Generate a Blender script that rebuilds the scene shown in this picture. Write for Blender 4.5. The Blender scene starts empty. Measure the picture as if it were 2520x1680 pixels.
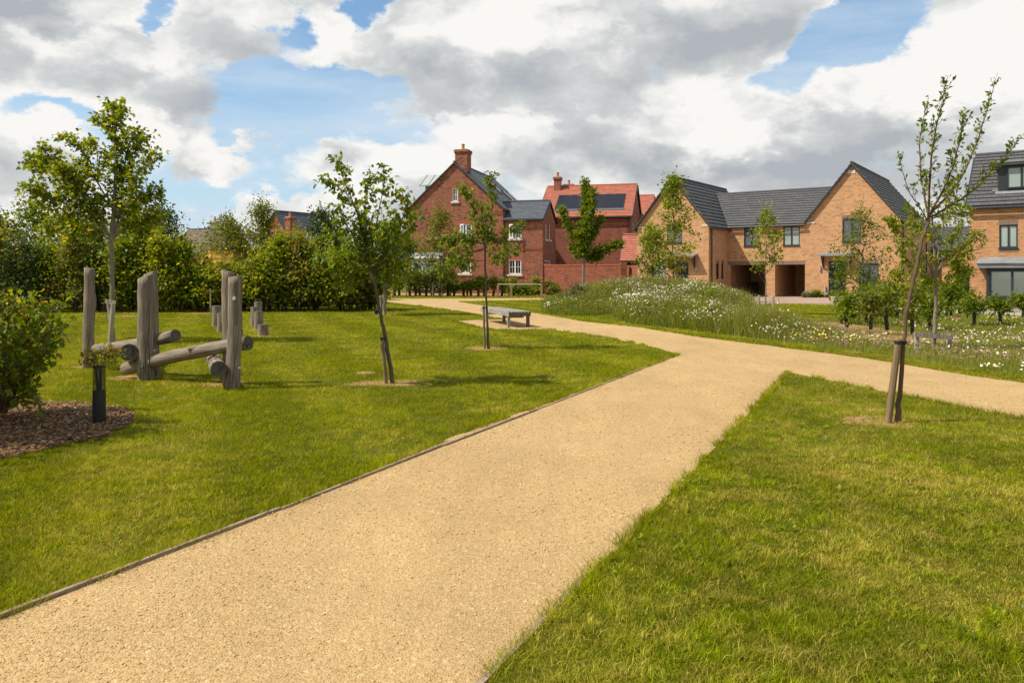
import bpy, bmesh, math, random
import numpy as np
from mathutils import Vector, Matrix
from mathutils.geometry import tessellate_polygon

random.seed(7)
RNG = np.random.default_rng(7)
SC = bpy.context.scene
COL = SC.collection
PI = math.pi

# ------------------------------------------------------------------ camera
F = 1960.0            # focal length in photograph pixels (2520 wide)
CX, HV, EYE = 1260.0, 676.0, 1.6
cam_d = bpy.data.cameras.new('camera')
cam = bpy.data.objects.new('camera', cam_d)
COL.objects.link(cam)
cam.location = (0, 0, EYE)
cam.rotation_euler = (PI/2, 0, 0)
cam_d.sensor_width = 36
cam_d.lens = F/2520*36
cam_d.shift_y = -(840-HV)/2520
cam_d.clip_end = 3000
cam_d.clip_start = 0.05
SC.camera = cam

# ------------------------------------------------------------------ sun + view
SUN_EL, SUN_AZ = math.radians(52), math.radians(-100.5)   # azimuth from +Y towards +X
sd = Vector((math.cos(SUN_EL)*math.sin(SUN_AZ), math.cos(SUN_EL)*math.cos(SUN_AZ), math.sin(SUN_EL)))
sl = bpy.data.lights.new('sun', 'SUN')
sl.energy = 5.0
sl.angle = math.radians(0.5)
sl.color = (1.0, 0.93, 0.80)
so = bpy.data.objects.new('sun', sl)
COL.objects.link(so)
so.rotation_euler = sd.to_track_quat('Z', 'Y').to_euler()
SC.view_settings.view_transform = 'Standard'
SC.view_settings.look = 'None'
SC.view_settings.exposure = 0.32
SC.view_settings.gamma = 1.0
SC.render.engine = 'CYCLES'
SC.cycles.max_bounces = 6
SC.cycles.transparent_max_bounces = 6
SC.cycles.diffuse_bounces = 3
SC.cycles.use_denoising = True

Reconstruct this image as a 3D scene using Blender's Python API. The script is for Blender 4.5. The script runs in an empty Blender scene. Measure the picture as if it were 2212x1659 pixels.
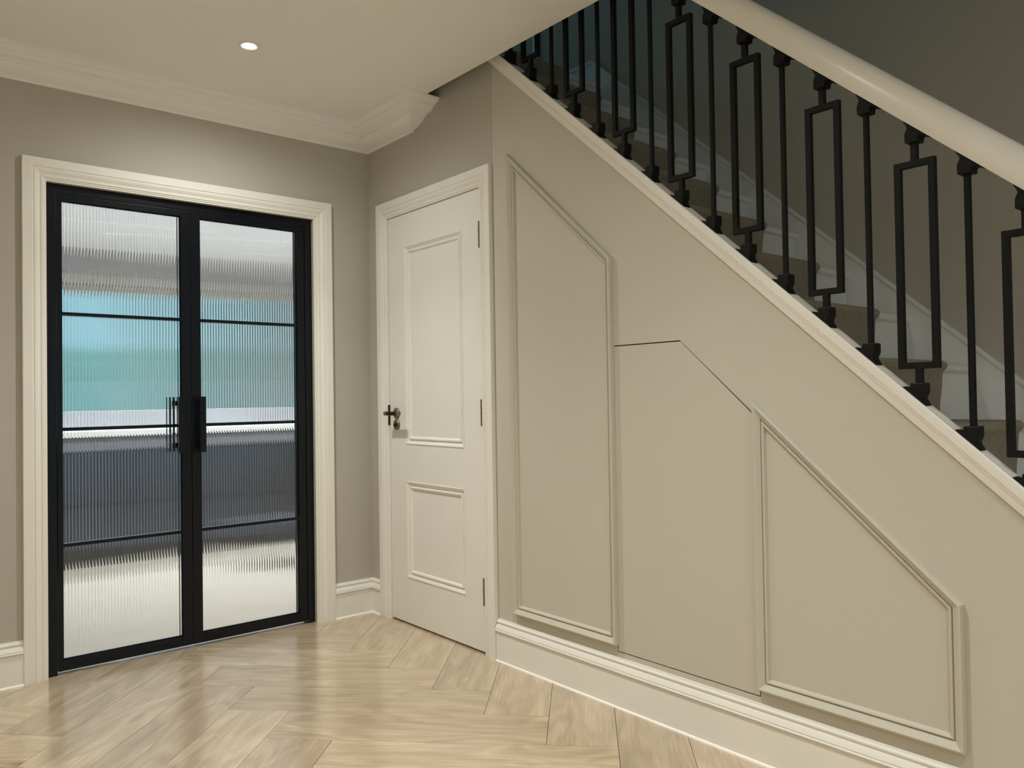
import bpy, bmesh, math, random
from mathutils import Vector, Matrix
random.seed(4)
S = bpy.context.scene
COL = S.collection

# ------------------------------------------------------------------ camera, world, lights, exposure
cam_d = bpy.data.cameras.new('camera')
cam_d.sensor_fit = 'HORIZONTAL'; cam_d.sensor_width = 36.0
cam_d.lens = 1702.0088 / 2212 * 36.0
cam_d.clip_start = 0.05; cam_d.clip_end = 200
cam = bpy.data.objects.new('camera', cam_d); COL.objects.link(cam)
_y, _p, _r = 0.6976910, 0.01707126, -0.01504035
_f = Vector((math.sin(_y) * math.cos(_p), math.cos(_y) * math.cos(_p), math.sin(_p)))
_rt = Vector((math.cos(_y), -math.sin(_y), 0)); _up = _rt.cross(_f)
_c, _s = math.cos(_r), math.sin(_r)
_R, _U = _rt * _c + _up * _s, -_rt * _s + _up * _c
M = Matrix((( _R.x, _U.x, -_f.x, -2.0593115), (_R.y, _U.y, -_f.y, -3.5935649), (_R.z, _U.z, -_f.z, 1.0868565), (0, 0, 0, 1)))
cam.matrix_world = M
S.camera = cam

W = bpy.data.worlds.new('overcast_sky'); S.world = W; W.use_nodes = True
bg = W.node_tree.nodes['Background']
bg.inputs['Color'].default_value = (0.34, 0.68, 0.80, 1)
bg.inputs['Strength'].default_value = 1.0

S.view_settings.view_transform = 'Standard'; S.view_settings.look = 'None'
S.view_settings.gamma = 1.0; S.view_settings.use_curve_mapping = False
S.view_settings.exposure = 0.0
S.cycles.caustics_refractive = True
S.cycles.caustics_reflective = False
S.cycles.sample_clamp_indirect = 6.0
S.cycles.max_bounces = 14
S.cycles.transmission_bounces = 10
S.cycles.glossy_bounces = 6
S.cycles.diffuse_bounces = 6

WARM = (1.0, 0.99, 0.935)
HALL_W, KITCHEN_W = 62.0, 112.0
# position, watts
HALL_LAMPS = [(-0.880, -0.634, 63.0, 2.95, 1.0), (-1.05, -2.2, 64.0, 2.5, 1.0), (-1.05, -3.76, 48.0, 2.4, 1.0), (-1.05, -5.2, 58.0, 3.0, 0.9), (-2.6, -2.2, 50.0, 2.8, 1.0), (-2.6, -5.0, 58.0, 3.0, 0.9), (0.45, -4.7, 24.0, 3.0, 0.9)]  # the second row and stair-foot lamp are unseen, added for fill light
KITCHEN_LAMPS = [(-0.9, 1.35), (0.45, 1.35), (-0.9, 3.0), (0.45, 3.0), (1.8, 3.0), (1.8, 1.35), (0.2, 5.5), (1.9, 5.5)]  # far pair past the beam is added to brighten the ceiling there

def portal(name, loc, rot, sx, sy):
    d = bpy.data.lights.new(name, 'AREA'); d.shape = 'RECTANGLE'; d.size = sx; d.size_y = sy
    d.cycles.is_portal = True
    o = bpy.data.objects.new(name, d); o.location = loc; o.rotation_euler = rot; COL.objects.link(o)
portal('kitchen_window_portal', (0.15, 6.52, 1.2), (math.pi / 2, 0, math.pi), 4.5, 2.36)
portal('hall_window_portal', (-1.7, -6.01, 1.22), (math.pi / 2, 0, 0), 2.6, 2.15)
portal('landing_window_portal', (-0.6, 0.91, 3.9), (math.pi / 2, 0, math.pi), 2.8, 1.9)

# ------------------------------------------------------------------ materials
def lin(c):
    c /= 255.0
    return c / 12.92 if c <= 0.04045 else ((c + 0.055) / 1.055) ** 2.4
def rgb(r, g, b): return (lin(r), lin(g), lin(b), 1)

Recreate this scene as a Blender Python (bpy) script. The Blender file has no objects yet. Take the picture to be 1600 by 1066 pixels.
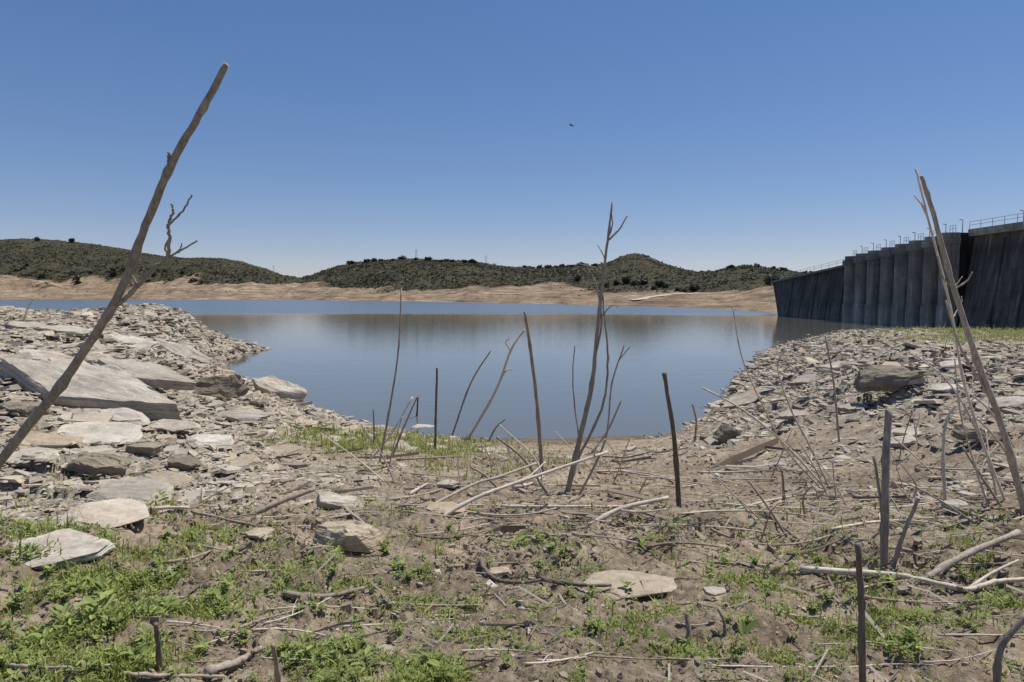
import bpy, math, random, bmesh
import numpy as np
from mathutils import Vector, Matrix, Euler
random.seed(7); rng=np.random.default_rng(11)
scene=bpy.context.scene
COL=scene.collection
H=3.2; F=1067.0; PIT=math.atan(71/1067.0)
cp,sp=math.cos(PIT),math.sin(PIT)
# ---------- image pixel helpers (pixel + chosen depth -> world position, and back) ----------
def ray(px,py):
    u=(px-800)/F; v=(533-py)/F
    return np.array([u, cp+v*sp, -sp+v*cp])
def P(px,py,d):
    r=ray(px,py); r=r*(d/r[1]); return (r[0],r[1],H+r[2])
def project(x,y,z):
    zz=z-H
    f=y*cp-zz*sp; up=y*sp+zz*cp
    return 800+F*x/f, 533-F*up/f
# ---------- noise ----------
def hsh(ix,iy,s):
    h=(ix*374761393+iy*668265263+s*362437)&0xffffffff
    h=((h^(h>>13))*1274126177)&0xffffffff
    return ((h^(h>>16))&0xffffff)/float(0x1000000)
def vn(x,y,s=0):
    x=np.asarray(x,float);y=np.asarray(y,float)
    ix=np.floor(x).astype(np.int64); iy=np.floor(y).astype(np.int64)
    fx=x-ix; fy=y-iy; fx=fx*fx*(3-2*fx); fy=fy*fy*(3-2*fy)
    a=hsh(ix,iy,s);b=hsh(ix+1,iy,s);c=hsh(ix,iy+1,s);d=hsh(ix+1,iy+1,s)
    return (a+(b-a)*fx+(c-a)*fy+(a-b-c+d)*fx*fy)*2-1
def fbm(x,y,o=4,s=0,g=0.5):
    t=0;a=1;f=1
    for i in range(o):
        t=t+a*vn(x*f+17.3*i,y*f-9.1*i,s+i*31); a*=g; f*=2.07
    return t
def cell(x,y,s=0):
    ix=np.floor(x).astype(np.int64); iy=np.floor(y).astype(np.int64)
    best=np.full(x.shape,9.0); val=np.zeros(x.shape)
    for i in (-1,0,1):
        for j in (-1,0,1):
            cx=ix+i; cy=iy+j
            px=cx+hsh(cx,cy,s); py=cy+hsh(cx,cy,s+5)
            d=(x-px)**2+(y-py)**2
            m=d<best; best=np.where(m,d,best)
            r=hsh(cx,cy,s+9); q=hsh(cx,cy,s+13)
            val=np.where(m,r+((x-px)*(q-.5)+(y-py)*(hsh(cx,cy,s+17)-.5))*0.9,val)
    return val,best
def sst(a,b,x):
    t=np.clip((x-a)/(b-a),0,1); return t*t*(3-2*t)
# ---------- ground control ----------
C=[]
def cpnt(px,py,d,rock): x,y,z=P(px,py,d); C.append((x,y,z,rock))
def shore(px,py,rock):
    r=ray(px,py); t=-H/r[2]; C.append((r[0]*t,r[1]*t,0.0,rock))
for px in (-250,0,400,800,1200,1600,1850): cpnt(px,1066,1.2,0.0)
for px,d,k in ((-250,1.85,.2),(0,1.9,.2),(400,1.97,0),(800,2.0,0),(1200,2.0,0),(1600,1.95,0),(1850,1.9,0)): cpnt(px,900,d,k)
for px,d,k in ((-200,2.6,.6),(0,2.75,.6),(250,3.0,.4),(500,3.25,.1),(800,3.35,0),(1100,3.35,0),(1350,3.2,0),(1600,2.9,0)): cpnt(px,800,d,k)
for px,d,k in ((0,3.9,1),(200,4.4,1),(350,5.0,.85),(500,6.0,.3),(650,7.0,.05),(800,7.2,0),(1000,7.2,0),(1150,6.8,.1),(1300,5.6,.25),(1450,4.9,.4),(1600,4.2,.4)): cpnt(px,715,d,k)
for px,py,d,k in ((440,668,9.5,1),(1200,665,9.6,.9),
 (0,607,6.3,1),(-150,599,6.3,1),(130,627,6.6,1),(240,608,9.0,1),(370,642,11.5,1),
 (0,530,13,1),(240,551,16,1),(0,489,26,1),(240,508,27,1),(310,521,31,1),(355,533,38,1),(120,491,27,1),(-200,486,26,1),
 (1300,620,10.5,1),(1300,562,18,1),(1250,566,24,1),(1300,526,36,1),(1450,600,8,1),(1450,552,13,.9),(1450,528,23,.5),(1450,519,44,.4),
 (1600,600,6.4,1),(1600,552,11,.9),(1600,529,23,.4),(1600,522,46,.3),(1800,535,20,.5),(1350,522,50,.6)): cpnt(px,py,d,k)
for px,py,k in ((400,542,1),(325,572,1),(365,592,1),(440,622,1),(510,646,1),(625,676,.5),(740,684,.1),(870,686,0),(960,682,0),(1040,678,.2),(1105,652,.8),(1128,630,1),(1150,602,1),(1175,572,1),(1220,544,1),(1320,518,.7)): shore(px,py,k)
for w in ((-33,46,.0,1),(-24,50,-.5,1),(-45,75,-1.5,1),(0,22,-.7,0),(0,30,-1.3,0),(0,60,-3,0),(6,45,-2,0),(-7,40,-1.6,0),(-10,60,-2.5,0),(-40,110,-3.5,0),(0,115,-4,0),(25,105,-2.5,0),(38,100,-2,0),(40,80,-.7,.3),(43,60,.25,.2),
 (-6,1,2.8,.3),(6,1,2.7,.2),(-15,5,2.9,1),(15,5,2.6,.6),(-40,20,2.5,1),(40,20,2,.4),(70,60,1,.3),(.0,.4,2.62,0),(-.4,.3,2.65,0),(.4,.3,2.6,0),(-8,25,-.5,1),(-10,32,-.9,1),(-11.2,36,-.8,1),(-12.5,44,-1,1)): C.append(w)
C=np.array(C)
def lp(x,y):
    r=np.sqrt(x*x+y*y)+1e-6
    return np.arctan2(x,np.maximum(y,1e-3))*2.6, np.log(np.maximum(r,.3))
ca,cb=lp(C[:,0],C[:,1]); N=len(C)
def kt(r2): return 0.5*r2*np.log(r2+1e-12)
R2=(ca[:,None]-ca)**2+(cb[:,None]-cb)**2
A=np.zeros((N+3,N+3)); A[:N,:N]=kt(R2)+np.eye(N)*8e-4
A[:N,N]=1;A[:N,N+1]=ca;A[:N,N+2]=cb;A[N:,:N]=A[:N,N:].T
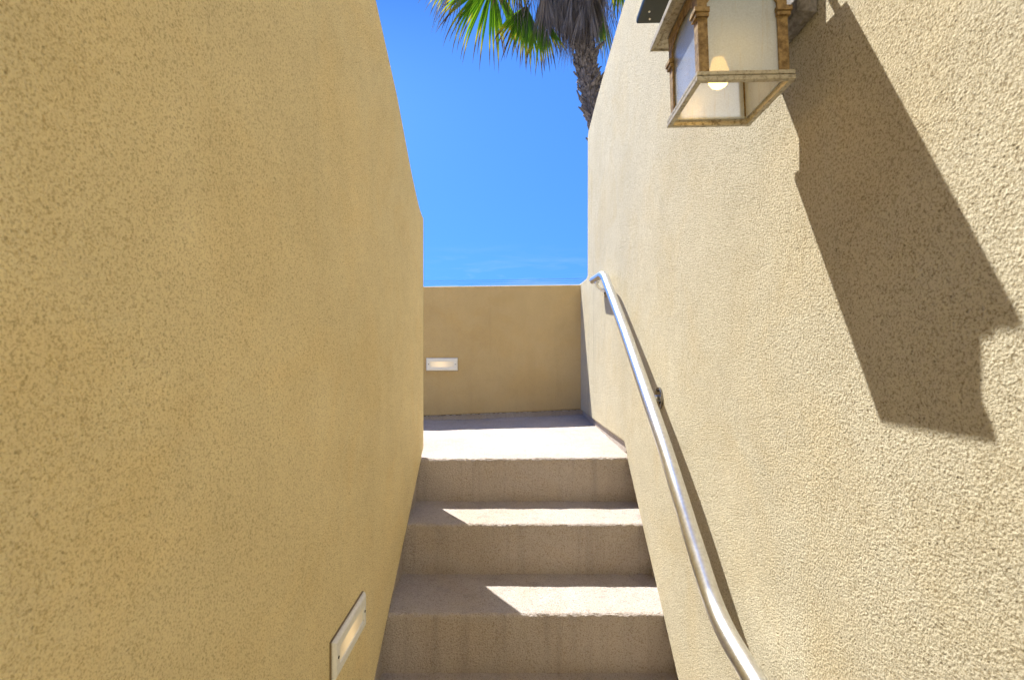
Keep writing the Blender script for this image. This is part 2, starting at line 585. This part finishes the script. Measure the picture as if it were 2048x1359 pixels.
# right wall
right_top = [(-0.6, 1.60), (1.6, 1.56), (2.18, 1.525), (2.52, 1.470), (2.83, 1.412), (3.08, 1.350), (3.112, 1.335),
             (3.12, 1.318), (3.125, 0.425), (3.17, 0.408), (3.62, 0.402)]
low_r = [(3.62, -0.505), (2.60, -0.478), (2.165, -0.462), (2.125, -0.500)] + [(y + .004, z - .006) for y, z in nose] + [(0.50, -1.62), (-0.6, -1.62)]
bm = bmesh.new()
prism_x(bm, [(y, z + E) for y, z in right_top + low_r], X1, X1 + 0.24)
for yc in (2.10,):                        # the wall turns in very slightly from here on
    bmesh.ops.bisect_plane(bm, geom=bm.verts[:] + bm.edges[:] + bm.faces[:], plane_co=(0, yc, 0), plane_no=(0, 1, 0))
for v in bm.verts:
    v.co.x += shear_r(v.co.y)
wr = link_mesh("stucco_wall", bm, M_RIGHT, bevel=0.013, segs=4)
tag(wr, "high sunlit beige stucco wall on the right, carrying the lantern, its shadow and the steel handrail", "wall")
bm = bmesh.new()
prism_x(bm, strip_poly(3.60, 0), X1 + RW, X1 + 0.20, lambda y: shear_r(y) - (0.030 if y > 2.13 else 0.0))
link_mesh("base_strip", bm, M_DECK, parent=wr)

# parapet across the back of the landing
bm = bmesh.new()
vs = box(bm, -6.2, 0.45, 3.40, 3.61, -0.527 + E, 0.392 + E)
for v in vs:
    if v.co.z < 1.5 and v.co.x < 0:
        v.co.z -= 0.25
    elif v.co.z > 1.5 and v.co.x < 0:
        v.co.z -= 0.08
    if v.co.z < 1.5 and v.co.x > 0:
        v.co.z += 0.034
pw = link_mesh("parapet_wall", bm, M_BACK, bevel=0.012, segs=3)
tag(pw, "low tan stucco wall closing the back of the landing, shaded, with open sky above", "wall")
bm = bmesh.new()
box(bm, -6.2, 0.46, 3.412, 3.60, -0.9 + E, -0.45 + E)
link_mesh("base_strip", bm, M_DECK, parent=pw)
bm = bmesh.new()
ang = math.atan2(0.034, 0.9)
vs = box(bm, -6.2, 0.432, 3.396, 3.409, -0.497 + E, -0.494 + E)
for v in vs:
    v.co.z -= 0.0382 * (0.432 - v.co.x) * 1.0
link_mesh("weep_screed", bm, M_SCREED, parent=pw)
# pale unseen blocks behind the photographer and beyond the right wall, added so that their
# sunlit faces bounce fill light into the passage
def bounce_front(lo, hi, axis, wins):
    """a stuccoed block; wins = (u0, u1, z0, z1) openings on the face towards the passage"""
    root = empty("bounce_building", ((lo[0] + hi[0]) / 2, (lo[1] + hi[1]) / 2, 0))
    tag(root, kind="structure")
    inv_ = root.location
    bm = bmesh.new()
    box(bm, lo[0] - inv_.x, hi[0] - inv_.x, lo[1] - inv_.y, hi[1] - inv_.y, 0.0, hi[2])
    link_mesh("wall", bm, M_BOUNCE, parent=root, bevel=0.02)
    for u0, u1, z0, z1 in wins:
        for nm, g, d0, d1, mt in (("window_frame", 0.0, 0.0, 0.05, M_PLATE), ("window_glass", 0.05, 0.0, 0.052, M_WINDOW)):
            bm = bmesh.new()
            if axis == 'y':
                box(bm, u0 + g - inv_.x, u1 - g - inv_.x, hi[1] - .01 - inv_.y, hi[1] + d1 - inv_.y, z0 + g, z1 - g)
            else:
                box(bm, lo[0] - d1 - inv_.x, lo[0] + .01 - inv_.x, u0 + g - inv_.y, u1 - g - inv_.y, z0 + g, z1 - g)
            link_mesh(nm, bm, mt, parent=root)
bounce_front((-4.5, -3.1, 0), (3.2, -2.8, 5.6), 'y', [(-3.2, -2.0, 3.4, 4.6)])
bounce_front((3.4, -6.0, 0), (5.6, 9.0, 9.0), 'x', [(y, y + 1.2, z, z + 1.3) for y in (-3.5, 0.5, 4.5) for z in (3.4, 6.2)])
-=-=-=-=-
▸ **Aim**
Above are some records. Output exactly the lines from the one that contains "Reconstruct this image" to the one that contains "COL = S.collection", keeping both, and omit the pictures.

▸ **Answer for the task**
Reconstruct this image as a 3D scene using Blender's Python API. The script is for Blender 4.5. The script runs in an empty Blender scene. Measure the picture as if it were 2212x1659 pixels.
import bpy, bmesh, math, random
from mathutils import Vector, Matrix
random.seed(4)
S = bpy.context.scene
COL = S.collection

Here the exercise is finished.